After two years of work, the Council of Diversity and Inclusion has published a draft of the Diversity and Inclusion Plan. After seeking feedback from the Grinnell College community, the Council will present a final plan to President Raynard Kington which will include what the College website describes as “strategic recommendations to the President on how to develop and sustain an inclusive and diverse campus community.”
The Council sent a draft of the plan to all members of the student body, along with a form for students to give feedback on the draft and an invitation to discuss the plan with Lakesia Johnson, chair and co-convener of the Council, and Maure Smith-Benanti, the other co-convener, at two events on Tuesday, April 3 and Wednesday, April 4.

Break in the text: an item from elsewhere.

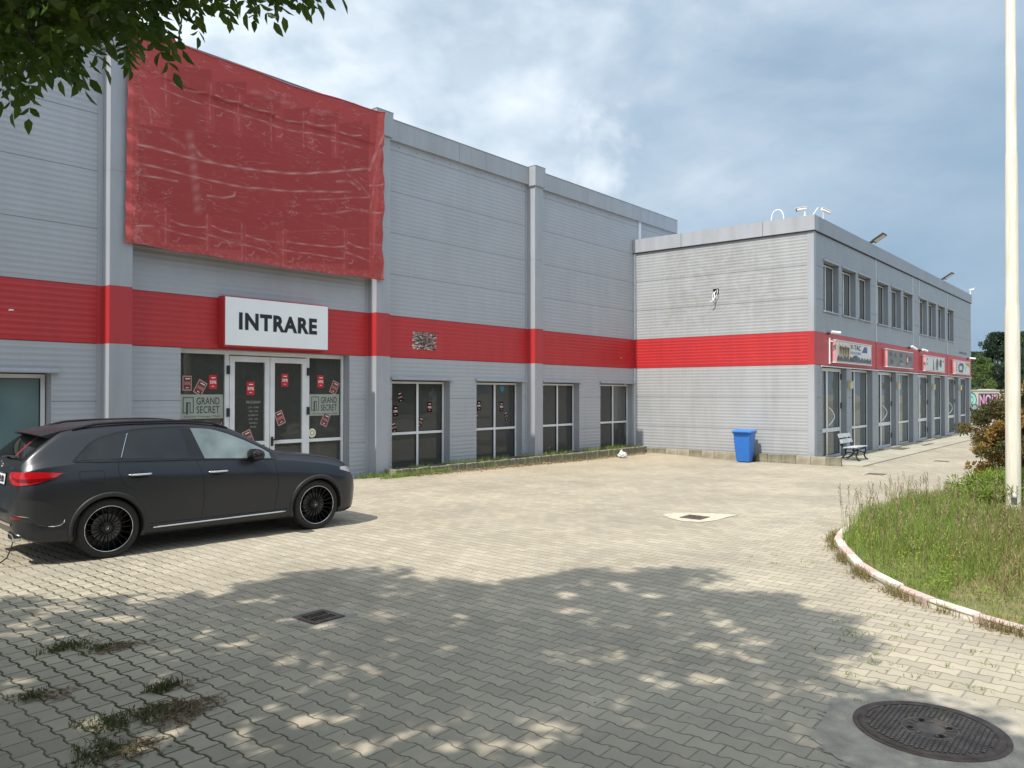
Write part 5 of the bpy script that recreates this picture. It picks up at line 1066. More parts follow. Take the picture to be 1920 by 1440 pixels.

At the events, Johnson and Smith-Benanti proposed changes that include downplaying the role of standardized testing in admissions, extending diversity and inclusion training for students past New Student Orientation, having “cultural centers [like the Conney M. Kimbo Black Cultural Center and the Stonewall Resource Center] that reflect best practices” as determined by an advisory board, creating an identity-based mentoring program to help students after they graduate, establishing a multicultural alumni weekend and adding a question in budget request forms about how funding would contribute to diversity and inclusion.
Additional recommendations contained in the draft include continuing the College’s partnership with Community Based Organizations (CBOs) like QuestBridge and RaiseMe, and developing a historical tour of Grinnell that shows “its social justice past.” They also hope to send the message that “promoting student healing” should be a priority, and plan to do so by teaching students “self-care strategies,” instituting a mandatory diversity and inclusion course for first-years which could possibly be included in tutorial classes and expanding all-gender restrooms to every building in the College.
The Council also recommended changes that would make Grinnell a better workplace, especially for staff, who tend to be less satisfied with working at Grinnell than faculty are. This would include “professional development on inclusive practice for managers and supervisors” and the creation of a mentoring program for new staff.
This year’s plan is an update to a similar plan from 2011, which an ad hoc committee released in response to issues they saw from a campus climate survey from 2009. The 2011 plan led to the institution of a protocol for addressing bias-related incidents and the establishment of the Peer Connection Pre-Orientation Program and writing mentors.
In 2015, the Council of Diversity and Inclusion, itself a product of the 2011 committee’s recommendations, decided to conduct a new climate survey to help create new recommendations that they could make to the president to improve the College. The Committee released the new climate survey to students in 2016, and the results demonstrated clearly what the Committee already knew: non-dominant groups of students felt less comfortable on campus.
“When you’re on the front lines [of Diversity and Inclusion work], you hear a lot of things from students and faculty, so you have a sense for, at least on the anecdotal level, how people were experiencing the climate,” Johnson said at a discussion of the plan held on Wednesday, April 4. “So we had the survey and it showed that people in non-dominant groups were experiencing the climate in very different ways than those in a privileged group. That didn’t really surprise us but now we have the numbers to prove it.”
After gathering data through the survey, the Council created their draft of the plan over the course of two years. Its recommendations are structured around the College’s pre-existing Strategic Plan, which focuses on enrollment, teaching and learning, post-graduate success and management of infrastructure resources.
“We want to make diversity and inclusion work business as usual here at Grinnell. … We talked about ways to make this part of the institution so we looked at the College’s strategic plan. The strategic plan is reviewed on a regular basis… so we thought if we connected what we’re doing to the strategic plan we would make it part of what we’re doing every day to make a better place,” Johnson said.